Murungi on his part said, “There are those who see oil as evil. Oil extraction in Africa has been associated with dictatorship, tyranny, corruption, abuse of human rights and civil strife amongst other ills. Hence the question: “Is oil a blessing or a curse in Africa?’”
The minister said stereotypes usually portray governments of oil-producing countries as corrupt, villains and enemies of the people while portraying NGOs as heroes and protectors of the impoverished and the exploited masses.
Discoveries of oil and other mineral deposits are often hailed as offering a way out of poverty. But hopes are dashed as corrupt officials pocket the money or squander it on grandiose projects.
Zhao said this has applied to Africa more than any other region of the world.
“As a United Nations official, I am not permitted to talk negatively about a UN member state but some African countries have made this belief a reality,” Zhao said.
“However, it is a fact most of the proceeds of oil wealth have ended in the pockets of greedy leaders. These countries have suffered from a resource curse with little or nothing to show as a country.”
Zhao said a weak system of public governance fuels high level of corruption where governmental officials are susceptible to bribes from multinational companies with the latter encouraging non-transparent relationships.

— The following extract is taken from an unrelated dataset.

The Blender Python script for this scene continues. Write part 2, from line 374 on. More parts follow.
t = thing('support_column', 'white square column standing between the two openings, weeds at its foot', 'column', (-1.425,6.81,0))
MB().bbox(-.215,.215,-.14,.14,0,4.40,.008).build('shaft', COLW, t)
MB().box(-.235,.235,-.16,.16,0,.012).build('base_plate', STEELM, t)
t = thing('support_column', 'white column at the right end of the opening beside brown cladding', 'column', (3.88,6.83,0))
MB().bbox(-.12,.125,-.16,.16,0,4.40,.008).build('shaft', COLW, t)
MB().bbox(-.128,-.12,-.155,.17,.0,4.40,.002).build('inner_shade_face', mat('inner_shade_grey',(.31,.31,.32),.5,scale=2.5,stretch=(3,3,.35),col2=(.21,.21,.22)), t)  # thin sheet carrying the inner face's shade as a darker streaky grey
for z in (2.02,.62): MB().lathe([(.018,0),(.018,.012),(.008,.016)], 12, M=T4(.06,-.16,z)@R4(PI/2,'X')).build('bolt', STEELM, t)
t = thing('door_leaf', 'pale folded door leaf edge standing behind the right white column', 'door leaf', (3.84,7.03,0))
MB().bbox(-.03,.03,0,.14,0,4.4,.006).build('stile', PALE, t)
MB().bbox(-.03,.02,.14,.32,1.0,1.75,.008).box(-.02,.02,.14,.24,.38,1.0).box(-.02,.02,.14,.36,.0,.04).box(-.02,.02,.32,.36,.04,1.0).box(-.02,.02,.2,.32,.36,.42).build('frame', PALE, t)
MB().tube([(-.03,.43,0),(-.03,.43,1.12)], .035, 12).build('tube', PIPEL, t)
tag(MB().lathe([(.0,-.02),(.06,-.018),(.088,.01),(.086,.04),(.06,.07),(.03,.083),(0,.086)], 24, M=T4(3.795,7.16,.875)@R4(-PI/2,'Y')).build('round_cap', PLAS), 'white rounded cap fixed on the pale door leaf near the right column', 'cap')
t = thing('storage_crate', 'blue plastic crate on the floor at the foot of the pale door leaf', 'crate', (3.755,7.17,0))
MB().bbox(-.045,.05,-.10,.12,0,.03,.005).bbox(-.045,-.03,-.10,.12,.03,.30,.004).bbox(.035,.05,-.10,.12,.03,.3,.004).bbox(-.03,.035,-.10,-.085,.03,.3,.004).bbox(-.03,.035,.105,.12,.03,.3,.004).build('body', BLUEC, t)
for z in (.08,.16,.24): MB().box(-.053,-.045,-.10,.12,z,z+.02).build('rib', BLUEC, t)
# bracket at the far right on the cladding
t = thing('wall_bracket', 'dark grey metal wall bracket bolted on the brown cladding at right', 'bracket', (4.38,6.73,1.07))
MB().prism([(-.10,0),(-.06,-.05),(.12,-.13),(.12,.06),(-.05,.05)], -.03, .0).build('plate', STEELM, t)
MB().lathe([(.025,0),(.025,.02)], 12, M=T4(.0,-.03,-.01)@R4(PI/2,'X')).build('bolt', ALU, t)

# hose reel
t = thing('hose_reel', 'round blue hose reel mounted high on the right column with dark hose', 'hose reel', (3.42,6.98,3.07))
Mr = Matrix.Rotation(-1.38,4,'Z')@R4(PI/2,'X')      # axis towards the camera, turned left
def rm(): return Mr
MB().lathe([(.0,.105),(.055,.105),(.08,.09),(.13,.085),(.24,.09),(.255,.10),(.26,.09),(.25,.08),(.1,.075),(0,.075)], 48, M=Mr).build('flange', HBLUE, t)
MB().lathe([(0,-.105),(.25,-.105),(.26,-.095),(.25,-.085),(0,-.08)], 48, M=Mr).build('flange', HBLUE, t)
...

“Resources such as oil and gas are non-renewable and will soon be a thing of the past. It will be very sad for a country that once had oil to have nothing to show for it at the end of its exploration. Unless new reserves are found oil wealth is expected to shrink very soon.”
The director, however, said there are developing countries that have managed their oil resources well to speed up socio-economic growth.
“Malaysia, Venezuela and Qatar have made good use of the ‘black gold’ to turn their economies around and develop high quality infrastructure.”
In Nigeria, there is strife over resource control in the Niger Delta where oil workers are often kidnapped, the environment is desecrated and the mass of its people in abject poverty.